Forschung

Postdoc Project:
“‘To give these thousands of youngsters a constructive childhood:’ The discourse on proxy adoptions in the United States, 1945-1957.”

 

Synopsis of Dissertation: 
for a review of the dissertation, 
http://dissertationreviews.org/archives/10497

"From Cocoa Slavery to Chocolate City: Chocolate as a Racial Signifier in the Constructions of Blackness":

What does chocolate have to do with the United States, specifically with African-American culture? Why does it seem to be utterly logical and “natural” for many people (not only in the U.S., but globally) to equate chocolate with Blackness? Why is chocolate such a popular metaphor in the constructions of Blackness in various registers of (popular) culture? Why has the advertising industry portrayed Black bodies to promote a sweet treat, and what has this to do with cocoa as a historically colonial commodity? Apparently, chocolate and Blackness act like a myth. The power of such a myth is that it goes without saying, seems “natural” and self-evident; it appears to be in no need of deciphering or demystifying. In this manuscript I explore why that myth is so powerful, why it seems to be so “natural” and so convincing to use chocolate in reference to Blackness.
In a nutshell, my dissertation “From Cocoa Slavery to Chocolate City: Chocolate as a Racial Signifier in the Constructions of Blackness” has four different focal points: first the modes of production of chocolate, i.e., the economic realities of the cocoa business and the material connection of Blackness and chocolate.
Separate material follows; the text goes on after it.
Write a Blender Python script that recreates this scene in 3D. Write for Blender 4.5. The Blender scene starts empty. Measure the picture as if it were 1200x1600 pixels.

Second the semantics of chocolate, i.e., its imaginary potential, how chocolate is constructed and construed, what people usually associate with it, and who consumes it. Third, it analyses the iconography of chocolate and its visual representation in advertisements. Finally, my concern is the usage of chocolate as a racial signifier; it shows how Blackness is constructed, performed, and construed; how it is thus literally made visible and discernible to various audiences. While the usage is often self-referential and emancipatory in the African-American context, chocolate is perceived as a derogatory expression by Afro-Germans without any self-affirmative appeal. Looking at both contexts allows me to detect who the agents of that usage were at what times, and what different—even conflicting—notions of Blackness the chocolate signifier produced in the African Diaspora.